The Dangerous Lessons Kids Are Learning From Brett Kavanaugh's Supreme Court Hearing
This is their future.
I watched Dr. Christine Blasey Ford's testimony with my baby daughter in my lap. It's not what I wanted to be doing on a crisp fall morning, but I felt a duty to support Dr. Ford as she told her story in front of the Senate Judiciary Committee to nominate Brett Kavanaugh for Supreme Court, even though she doesn’t know me.
As the mother of a daughter, hearing the story of a 15-year-old girl being held down and assaulted by teenage boys is horrifying. To imagine my own little girl growing up to have some drunk, entitled boys try to harm her terrifies me. But as a woman, Dr. Ford's story is does not surprise me. I saw it time and again as a teenager myself. I heard school authorities tell the girls who were victims that they should keep quiet, because the perpetrators were “good boys”.
American girls know the drill: If the boys who harm you are important —if they are popular or athletic — you won’t be believed or supported.
As the mother of two sons, one of whom is a teenager, the stakes of the Kavanaugh confirmation hearing are even higher. What are my boys learning from the media and even President Trump and Senate Majority Leader Mitch McConnell, when they insist that Dr. Ford is lying, that this is a “shameless smear campaign by Democrats to destroy a man's life”?
Yesterday, the everyday consequences of how we treat sexual assault and harassment cases came into sharp focus when my 13-year-old son told me a story from school.
A boy in his middle school asked a girl out in front of her friends and other students, and when the girl plainly said “no” to him, he made a joke at her expense and “smacked her on the butt”.
My son heard this story third-person, from a friend who’d heard it from a friend, so I can’t account for its veracity. Regardless, my kids were horrified by the fact that the boy chose to do this, as they know this kind of exchange counts as sexual assault.
Beyond that, it was an opportunity for me, as their mom, to shift the focus of the story where it belongs — to the girl, the victim. I asked my kids to imagine how she might have felt when he touched her inappropriately. I asked them to think about how it must have felt to have all that happen in front of other students, at school, where she is supposed to be safe. I reminded my kids that never, under any circumstances, should they touch someone’s butt or other private body parts without permission, no matter the reason.
My son replied, “Mom, I know all of this. I know about Harvey Weinstein and I know what’s happening in the news with the Supreme Court.”
That’s when it became clear to me how important this hearing is.
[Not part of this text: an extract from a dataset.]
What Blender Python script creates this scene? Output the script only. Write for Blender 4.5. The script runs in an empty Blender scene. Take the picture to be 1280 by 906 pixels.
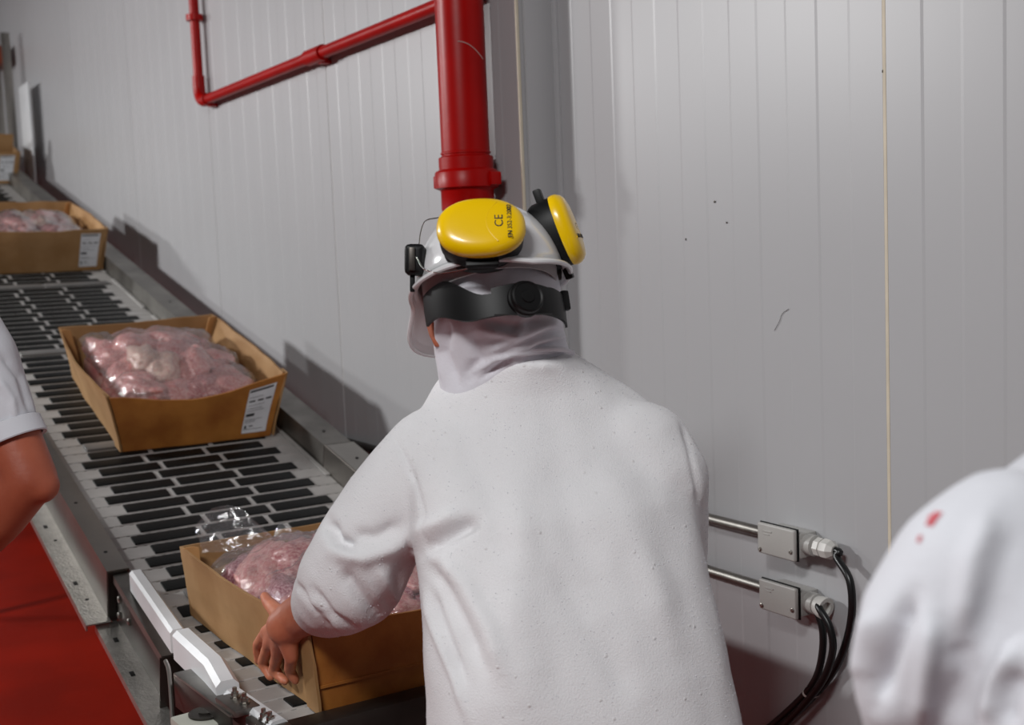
import bpy, bmesh, math, random
import numpy as np
from mathutils import Vector, Matrix, noise, Euler

sc = bpy.context.scene
COL = sc.collection
V = Vector

# ------------------------------------------------------------------ camera
FPX, CX, CY, EYE = 1500.0, 640.0, 453.0, 1.6
_eL = np.array([-935., -105., FPX]); _eL /= np.linalg.norm(_eL)
_a = .0415; _c = (105 + 935 * _a) / FPX
_dn = np.array([_a, 1, _c]); _dn /= np.linalg.norm(_dn)
_eX, _eZ = -_eL, -_dn
RW = np.stack([_eX, np.cross(_eZ, _eX), _eZ])        # world = RW @ cam(x right, y down, z forward)
RIGHT, UPV, FWD = V(RW[:, 0]), V(-RW[:, 1]), V(RW[:, 2])
EYEP = V((0, 0, EYE))
cam = bpy.data.cameras.new('camera'); cam_o = bpy.data.objects.new('camera', cam); COL.objects.link(cam_o)
cam_o.matrix_world = Matrix(((RIGHT.x, UPV.x, -FWD.x, 0), (RIGHT.y, UPV.y, -FWD.y, 0), (RIGHT.z, UPV.z, -FWD.z, EYE), (0, 0, 0, 1)))
cam.sensor_width = 36; cam.lens = FPX / 1280 * 36
cam.clip_start = .05
cam.dof.use_dof = True; cam.dof.focus_distance = 2.0; cam.dof.aperture_fstop = 4.8
sc.camera = cam_o

# ------------------------------------------------------------------ world, lamps, exposure
sc.view_settings.view_transform = 'Standard'; sc.view_settings.look = 'None'
sc.view_settings.gamma = 1; sc.view_settings.use_curve_mapping = False
sc.view_settings.exposure = 0.0
w = bpy.data.worlds.new('world'); sc.world = w; w.use_nodes = True
w.node_tree.nodes['Background'].inputs[0].default_value = (.93, .96, 1.0, 1)
w.node_tree.nodes['Background'].inputs[1].default_value = .03


def area(name, loc, aim, sx, sy, watts, col=(.985, .985, .985), spread=180):
    l = bpy.data.lights.new(name, 'AREA'); l.shape = 'RECTANGLE'; l.size = sx; l.size_y = sy
    l.energy = watts; l.color = col; l.spread = math.radians(spread)
    o = bpy.data.objects.new(name, l); COL.objects.link(o); o.location = loc
    o.rotation_euler = (V(aim) - V(loc)).to_track_quat('-Z', 'Y').to_euler()
    return o


area('ceiling_lamp_far', (-8.3, -2.4, 3.0), (-7.0, .2, 0), .35, .35, 78)
area('ceiling_lamp_mid', (-5.2, -2.4, 3.1), (-4.3, .2, 0), .6, .35, 138)
area('ceiling_lamp_near', (-.15, -1.05, 3.3), (-.95, .0, 0), .9, .4, 72)


def at(u, v, d):
    return EYEP + RIGHT * ((u - CX) / FPX * d) - UPV * ((v - CY) / FPX * d) + FWD * d


def onY(u, v, Y):
    r = at(u, v, 1) - EYEP
    return EYEP + r * (Y / r.y)


def onZ(u, v, Z):
    r = at(u, v, 1) - EYEP
    return EYEP + r * ((Z - EYE) / r.z)


RWT = RW.T


def project(P):                                    # (n,3) array -> u, v, depth
    q = (np.asarray(P, float) - np.array([0, 0, EYE])) @ RW
    return CX + FPX * q[:, 0] / q[:, 2], CY + FPX * q[:, 1] / q[:, 2], q[:, 2]


# ------------------------------------------------------------------ materials
def lin(c):
    f = lambda x: x / 12.92 if x <= .04045 else ((x + .055) / 1.055) ** 2.4
    return tuple(f(x / 255) for x in c)


def mat(name, col, rough=.5, metal=0., var=None, bump=None, sheen=0., col2=None, coat=0., sss=0., spec=.5, emit=None, scratch=None):
    """col: sRGB 0-255. var=(scale, amount, detail) mixes col2 (or a darker col) by noise; bump=(scale, strength)."""
    m = bpy.data.materials.new(name); m.use_nodes = True
    nt = m.node_tree; b = nt.nodes['Principled BSDF']
    c = lin(col) + (1,)
    b.inputs['Base Color'].default_value = c
    b.inputs['Roughness'].default_value = rough; b.inputs['Metallic'].default_value = metal
    b.inputs['Specular IOR Level'].default_value = spec
    if sheen: b.inputs['Sheen Weight'].default_value = sheen; b.inputs['Sheen Roughness'].default_value = .6
    if coat: b.inputs['Coat Weight'].default_value = coat; b.inputs['Coat Roughness'].default_value = .12
    if sss:
        b.inputs['Subsurface Weight'].default_value = sss; b.inputs['Subsurface Radius'].default_value = (.012, .005, .003); b.inputs['Subsurface Scale'].default_value = .6
    tc = nt.nodes.new('ShaderNodeTexCoord')
    if var:
        n = nt.nodes.new('ShaderNodeTexNoise'); n.inputs['Scale'].default_value = var[0]; n.inputs['Detail'].default_value = var[2] if len(var) > 2 else 4
        mp = nt.nodes.new('ShaderNodeMapping')
        if len(var) > 3: mp.inputs['Scale'].default_value = var[3]
        nt.links.new(tc.outputs['Object'], mp.inputs[0]); nt.links.new(mp.outputs[0], n.inputs['Vector'])
        r = nt.nodes.new('ShaderNodeValToRGB'); r.color_ramp.elements[0].position = .35; r.color_ramp.elements[1].position = .65
        c2 = lin(col2) + (1,) if col2 else tuple(x * (1 - var[1]) for x in c[:3]) + (1,)
        r.color_ramp.elements[0].color = c; r.color_ramp.elements[1].color = c2
        nt.links.new(n.outputs['Fac'], r.inputs[0]); nt.links.new(r.outputs[0], b.inputs['Base Color'])
    if bump:
        n2 = nt.nodes.new('ShaderNodeTexNoise'); n2.inputs['Scale'].default_value = bump[0]; n2.inputs['Detail'].default_value = 5
        mp2 = nt.nodes.new('ShaderNodeMapping')
        if len(bump) > 2: mp2.inputs['Scale'].default_value = bump[2]
        nt.links.new(tc.outputs['Object'], mp2.inputs[0]); nt.links.new(mp2.outputs[0], n2.inputs['Vector'])
        bp = nt.nodes.new('ShaderNodeBump'); bp.inputs['Strength'].default_value = bump[1]; bp.inputs['Distance'].default_value = .004
        nt.links.new(n2.outputs['Fac'], bp.inputs['Height']); nt.links.new(bp.outputs[0], b.inputs['Normal'])
    return m


def fleece(name, col, speck=(176, 158, 140)):
    """white brushed fleece with pilling and a few tan specks"""
    m = mat(name, col, .95, sheen=.25, spec=.15)
    nt = m.node_tree; b = nt.nodes['Principled BSDF']
    tc = nt.nodes.new('ShaderNodeTexCoord')
    vo = nt.nodes.new('ShaderNodeTexVoronoi'); vo.inputs['Scale'].default_value = 60
    nt.links.new(tc.outputs['Object'], vo.inputs['Vector'])
    rp = nt.nodes.new('ShaderNodeValToRGB'); e = rp.color_ramp.elements
    e[0].position = .06; e[0].color = (1, 1, 1, 1); e[1].position = .16; e[1].color = (0, 0, 0, 1)
    nt.links.new(vo.outputs['Distance'], rp.inputs[0])
    sel = nt.nodes.new('ShaderNodeMath'); sel.operation = 'GREATER_THAN'; sel.inputs[1].default_value = .76
    sx = nt.nodes.new('ShaderNodeSeparateColor'); nt.links.new(vo.outputs['Color'], sx.inputs[0]); nt.links.new(sx.outputs[0], sel.inputs[0])
    mu = nt.nodes.new('ShaderNodeMath'); mu.operation = 'MULTIPLY'; nt.links.new(rp.outputs[0], mu.inputs[0]); nt.links.new(sel.outputs[0], mu.inputs[1])
    mx = nt.nodes.new('ShaderNodeMix'); mx.data_type = 'RGBA'
    mx.inputs['A'].default_value = lin(col) + (1,); mx.inputs['B'].default_value = lin(speck) + (1,)
    sc_ = nt.nodes.new('ShaderNodeMath'); sc_.operation = 'MULTIPLY'; sc_.inputs[1].default_value = .13
    nt.links.new(mu.outputs[0], sc_.inputs[0]); nt.links.new(sc_.outputs[0], mx.inputs['Factor'])
    nt.links.new(mx.outputs['Result'], b.inputs['Base Color'])
    n1 = nt.nodes.new('ShaderNodeTexNoise'); n1.inputs['Scale'].default_value = 520; n1.inputs['Detail'].default_value = 4
    nt.links.new(tc.outputs['Object'], n1.inputs['Vector'])
    ad = nt.nodes.new('ShaderNodeMath'); ad.operation = 'MULTIPLY_ADD'; ad.inputs[1].default_value = 1.0
    nt.links.new(mu.outputs[0], ad.inputs[0]); nt.links.new(n1.outputs['Fac'], ad.inputs[2])
    bp = nt.nodes.new('ShaderNodeBump'); bp.inputs['Strength'].default_value = .55; bp.inputs['Distance'].default_value = .0025
    nt.links.new(ad.outputs[0], bp.inputs['Height']); nt.links.new(bp.outputs[0], b.inputs['Normal'])
    return m


def film_mat(name):
    m = bpy.data.materials.new(name); m.use_nodes = True; nt = m.node_tree
    for n in list(nt.nodes): nt.nodes.remove(n)
    out = nt.nodes.new('ShaderNodeOutputMaterial')
    tr = nt.nodes.new('ShaderNodeBsdfTransparent'); tr.inputs[0].default_value = (.96, .95, .95, 1)
    gl = nt.nodes.new('ShaderNodeBsdfGlossy'); gl.inputs['Roughness'].default_value = .09
    df = nt.nodes.new('ShaderNodeBsdfDiffuse'); df.inputs[0].default_value = (.8, .8, .82, 1)
    tc = nt.nodes.new('ShaderNodeTexCoord'); no = nt.nodes.new('ShaderNodeTexNoise'); no.inputs['Scale'].default_value = 22; no.inputs['Detail'].default_value = 5; no.inputs['Distortion'].default_value = 1.4
    mp = nt.nodes.new('ShaderNodeMapping'); mp.inputs['Scale'].default_value = (1, .45, 1)
    nt.links.new(tc.outputs['Object'], mp.inputs[0]); nt.links.new(mp.outputs[0], no.inputs['Vector'])
    bp = nt.nodes.new('ShaderNodeBump'); bp.inputs['Strength'].default_value = .8; bp.inputs['Distance'].default_value = .012
    nt.links.new(no.outputs['Fac'], bp.inputs['Height']); nt.links.new(bp.outputs[0], gl.inputs['Normal'])
    lw = nt.nodes.new('ShaderNodeLayerWeight'); lw.inputs[0].default_value = .22; nt.links.new(bp.outputs[0], lw.inputs['Normal'])
    mr = nt.nodes.new('ShaderNodeMapRange'); mr.inputs['To Min'].default_value = .10; mr.inputs['To Max'].default_value = .55
    nt.links.new(lw.outputs['Fresnel'], mr.inputs[0])
    m1 = nt.nodes.new('ShaderNodeMixShader'); m1.inputs[0].default_value = .09
    nt.links.new(tr.outputs[0], m1.inputs[1]); nt.links.new(df.outputs[0], m1.inputs[2])
    m2 = nt.nodes.new('ShaderNodeMixShader'); nt.links.new(mr.outputs[0], m2.inputs[0]); nt.links.new(m1.outputs[0], m2.inputs[1]); nt.links.new(gl.outputs[0], m2.inputs[2])
    nt.links.new(m2.outputs[0], out.inputs[0])
    return m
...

Not just to survivors of sexual assault, harassment, and abuse (like myself), who see ourselves in Dr. Ford, but to every single child in this country. Especially after they saw a President elected who admitted on tape to grabbing women "by the p*ssy" without consent.
Our daughters are watching.
They’re learning from how the Senate Judiciary Committee treats Dr. Ford how they might be treated should they become victims. They’re learning whether it would be safe for them to tell the truth.
Our sons are watching, too.
Our boys are learning whether they will be protected should they choose to hurt someone. And they are learning, from people like Senator Orrin Hatch, who called the allegations “phony” before he even heard a word of testimony, how to react when someone they know is accused of sexual violence.
What a horrifying set of lessons for my boys, and the boys of this nation.
If this tactic works and Judge Kavanaugh is confirmed to the Supreme Court, we will have told the people of this country that the safety of women and girls is simply not all that important. We will have told survivors everywhere that politics, the process of getting “your guy” elected or promoted, is more important than the truth.
And, ultimately, we will have told abusers everywhere that their success in life matters more than the lives of the people they've harmed.